Early Sunday morning the collector returned with a folk art dealer. The collector had hired the folk art dealer to inspect the painting and offer a professional opinion on the painting’s age and any type a restoration that may have been done.
The dealer returned with his partner to have another look. One of the collectors from Saturday returned to have another look. Although this painting had generated a large amount of interest, I was beginning to believe that it would not sell. In my opinion, the reason the painting would not sell is that it was priced too high for the type of show. In addition, my other merchandise was obviously not on a par with this painting.
Things changed when the collector, who had first seen the painting Friday evening, asked me where I had purchased the painting. When I revealed the name of the folk art dealer who sold the painting to me, the collector’s body stiffened and then slowly relaxed. He looked at the dealer that he had hired and both nodded to each other almost simultaneously.
The collector then asked if I would hold the painting for an hour while he made a phone call. I replied, “no.” The show was nearing its end and I would sell the painting to the first willing buyer. The collector then opened his wallet and counted out $1,000 in hundred dollar bills. He then said, “Whether or not I buy the painting, this money is yours to keep if you will not sell it for 30 minutes.” I agreed to this offer.
The collector made his phone call and returned within fifteen minutes. He bought the painting. When the sale was complete, I asked whom he called. He replied with the name of the person that had sold the painting to me. The bottom line is that I did not sell the painting. The painting was sold by the person who sold it to me. It takes a level nine dealer to sell a level nine antique.

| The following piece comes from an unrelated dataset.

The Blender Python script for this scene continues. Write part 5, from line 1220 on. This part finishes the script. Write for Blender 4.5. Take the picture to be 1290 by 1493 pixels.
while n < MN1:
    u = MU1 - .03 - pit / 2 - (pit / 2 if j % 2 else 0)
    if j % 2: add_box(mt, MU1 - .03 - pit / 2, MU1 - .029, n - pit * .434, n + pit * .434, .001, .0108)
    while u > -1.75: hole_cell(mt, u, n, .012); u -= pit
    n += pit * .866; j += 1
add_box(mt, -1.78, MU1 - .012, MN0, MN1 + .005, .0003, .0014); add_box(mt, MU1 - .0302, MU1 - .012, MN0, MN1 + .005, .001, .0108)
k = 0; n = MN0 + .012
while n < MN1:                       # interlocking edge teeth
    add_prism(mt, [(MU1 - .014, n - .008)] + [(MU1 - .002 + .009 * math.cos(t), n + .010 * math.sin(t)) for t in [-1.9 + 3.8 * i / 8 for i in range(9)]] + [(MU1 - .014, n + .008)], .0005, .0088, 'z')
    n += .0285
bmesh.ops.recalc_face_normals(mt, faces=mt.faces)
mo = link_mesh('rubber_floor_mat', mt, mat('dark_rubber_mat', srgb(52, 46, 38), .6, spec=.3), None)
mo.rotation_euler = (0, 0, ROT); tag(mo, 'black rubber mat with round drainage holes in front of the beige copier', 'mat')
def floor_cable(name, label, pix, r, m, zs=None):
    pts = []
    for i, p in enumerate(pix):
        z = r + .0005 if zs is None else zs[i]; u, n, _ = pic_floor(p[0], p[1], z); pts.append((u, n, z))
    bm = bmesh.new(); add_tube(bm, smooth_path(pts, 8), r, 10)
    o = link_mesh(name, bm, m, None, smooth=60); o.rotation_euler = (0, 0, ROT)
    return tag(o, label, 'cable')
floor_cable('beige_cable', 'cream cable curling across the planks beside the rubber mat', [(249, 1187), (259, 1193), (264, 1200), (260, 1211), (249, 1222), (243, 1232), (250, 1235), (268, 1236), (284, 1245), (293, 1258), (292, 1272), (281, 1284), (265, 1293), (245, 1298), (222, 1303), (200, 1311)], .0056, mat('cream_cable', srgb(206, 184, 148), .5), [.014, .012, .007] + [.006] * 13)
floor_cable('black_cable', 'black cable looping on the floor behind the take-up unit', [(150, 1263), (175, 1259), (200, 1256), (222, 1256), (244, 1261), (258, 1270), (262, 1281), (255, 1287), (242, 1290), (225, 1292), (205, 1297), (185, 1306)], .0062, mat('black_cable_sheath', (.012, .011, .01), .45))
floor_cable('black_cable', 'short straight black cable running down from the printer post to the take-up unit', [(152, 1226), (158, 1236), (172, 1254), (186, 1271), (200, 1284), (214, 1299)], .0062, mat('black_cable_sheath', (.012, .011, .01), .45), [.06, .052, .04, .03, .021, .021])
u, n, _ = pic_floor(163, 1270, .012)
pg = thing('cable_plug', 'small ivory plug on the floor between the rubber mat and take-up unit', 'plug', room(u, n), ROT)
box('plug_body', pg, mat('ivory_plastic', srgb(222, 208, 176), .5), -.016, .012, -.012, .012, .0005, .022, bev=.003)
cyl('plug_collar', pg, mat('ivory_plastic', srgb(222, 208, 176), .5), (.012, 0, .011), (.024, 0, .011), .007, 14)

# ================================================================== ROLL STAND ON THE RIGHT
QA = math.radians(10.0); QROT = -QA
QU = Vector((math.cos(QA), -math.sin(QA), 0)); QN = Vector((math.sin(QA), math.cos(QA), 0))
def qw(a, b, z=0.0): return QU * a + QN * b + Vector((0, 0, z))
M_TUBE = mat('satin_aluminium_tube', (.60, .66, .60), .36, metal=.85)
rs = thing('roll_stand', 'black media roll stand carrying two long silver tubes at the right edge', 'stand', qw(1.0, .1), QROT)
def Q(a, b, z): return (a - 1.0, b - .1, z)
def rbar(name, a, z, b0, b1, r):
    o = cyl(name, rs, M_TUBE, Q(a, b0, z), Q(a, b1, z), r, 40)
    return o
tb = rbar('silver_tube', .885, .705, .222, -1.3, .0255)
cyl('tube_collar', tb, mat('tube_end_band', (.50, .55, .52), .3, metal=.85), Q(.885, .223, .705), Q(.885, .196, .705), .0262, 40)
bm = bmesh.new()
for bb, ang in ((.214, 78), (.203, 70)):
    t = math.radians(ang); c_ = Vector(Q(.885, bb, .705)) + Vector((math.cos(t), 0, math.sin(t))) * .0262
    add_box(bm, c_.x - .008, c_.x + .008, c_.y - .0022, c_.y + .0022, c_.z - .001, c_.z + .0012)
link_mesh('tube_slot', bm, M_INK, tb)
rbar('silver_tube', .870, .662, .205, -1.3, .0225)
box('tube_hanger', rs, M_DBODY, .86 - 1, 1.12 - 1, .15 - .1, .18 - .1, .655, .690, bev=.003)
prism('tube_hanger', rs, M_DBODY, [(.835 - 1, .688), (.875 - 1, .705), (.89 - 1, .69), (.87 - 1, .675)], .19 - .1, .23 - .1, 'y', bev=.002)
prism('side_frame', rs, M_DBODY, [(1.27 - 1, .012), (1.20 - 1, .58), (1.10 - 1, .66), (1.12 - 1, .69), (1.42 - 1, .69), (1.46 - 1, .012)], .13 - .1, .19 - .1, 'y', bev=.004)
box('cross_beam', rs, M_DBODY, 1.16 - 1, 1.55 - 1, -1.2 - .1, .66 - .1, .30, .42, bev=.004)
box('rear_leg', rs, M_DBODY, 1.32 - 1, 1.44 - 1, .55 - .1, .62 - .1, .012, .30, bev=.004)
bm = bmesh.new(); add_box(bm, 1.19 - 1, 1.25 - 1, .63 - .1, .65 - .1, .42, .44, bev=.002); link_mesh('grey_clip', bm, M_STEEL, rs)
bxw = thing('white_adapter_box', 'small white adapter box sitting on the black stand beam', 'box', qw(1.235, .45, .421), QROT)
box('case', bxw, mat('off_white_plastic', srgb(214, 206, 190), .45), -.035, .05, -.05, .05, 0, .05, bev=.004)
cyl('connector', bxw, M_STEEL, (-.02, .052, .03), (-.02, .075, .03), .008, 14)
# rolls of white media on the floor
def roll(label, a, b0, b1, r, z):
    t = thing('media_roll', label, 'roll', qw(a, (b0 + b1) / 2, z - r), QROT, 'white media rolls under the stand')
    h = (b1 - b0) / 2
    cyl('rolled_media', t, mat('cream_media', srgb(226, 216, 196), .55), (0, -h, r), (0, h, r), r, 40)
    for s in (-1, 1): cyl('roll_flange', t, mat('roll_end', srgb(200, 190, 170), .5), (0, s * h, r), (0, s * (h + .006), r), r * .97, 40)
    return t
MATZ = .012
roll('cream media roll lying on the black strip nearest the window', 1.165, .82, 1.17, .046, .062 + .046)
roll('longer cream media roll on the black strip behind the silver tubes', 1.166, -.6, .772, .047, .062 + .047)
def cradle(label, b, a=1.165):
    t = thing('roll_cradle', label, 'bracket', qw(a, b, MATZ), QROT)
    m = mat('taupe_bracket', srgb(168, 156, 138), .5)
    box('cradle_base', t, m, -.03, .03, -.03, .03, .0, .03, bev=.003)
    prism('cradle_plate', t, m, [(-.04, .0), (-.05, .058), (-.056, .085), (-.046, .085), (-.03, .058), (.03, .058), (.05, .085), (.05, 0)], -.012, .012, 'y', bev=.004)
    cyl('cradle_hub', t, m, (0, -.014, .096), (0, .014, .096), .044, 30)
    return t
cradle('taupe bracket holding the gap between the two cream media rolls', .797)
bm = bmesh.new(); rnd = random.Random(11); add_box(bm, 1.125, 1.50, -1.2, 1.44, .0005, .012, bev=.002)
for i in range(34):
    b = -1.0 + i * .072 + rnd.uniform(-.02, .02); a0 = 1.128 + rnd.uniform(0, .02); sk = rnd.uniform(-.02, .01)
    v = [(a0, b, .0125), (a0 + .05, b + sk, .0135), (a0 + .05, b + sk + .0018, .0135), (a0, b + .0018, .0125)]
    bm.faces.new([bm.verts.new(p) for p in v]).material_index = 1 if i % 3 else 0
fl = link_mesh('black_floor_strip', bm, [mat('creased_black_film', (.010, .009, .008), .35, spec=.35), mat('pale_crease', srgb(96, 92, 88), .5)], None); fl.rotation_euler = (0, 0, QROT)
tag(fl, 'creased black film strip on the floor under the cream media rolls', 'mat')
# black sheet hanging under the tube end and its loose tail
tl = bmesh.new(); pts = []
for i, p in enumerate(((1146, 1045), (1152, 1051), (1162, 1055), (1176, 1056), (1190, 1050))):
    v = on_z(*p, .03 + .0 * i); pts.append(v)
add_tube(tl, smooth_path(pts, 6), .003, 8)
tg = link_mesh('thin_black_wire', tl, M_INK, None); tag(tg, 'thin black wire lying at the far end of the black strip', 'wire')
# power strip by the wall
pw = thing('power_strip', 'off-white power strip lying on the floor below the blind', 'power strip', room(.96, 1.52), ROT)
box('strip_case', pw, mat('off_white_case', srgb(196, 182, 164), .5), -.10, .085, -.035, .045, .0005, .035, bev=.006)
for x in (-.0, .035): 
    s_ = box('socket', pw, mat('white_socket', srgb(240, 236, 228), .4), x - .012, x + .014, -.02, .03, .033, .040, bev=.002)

There are many reasons why I, as a level six dealer, could not sell a level nine painting. I will save this discussion for another article. I brought up the sale of this painting to help stress one point, dealers who buy and sell within a given price level will have a faster turnover of inventory and generate greater profits. Dealers who buy outside their level are not putting their money to the best possible use.
The urge to replace sold merchandise with antiques of a higher quality is common to all dealers. This urge is a trap that snares many new and inexperienced dealers. Merchandise that is outside a dealer’s chosen level, either of lesser or greater value, is difficult to resell. Such merchandise acts as a sponge soaking up and retaining working capital.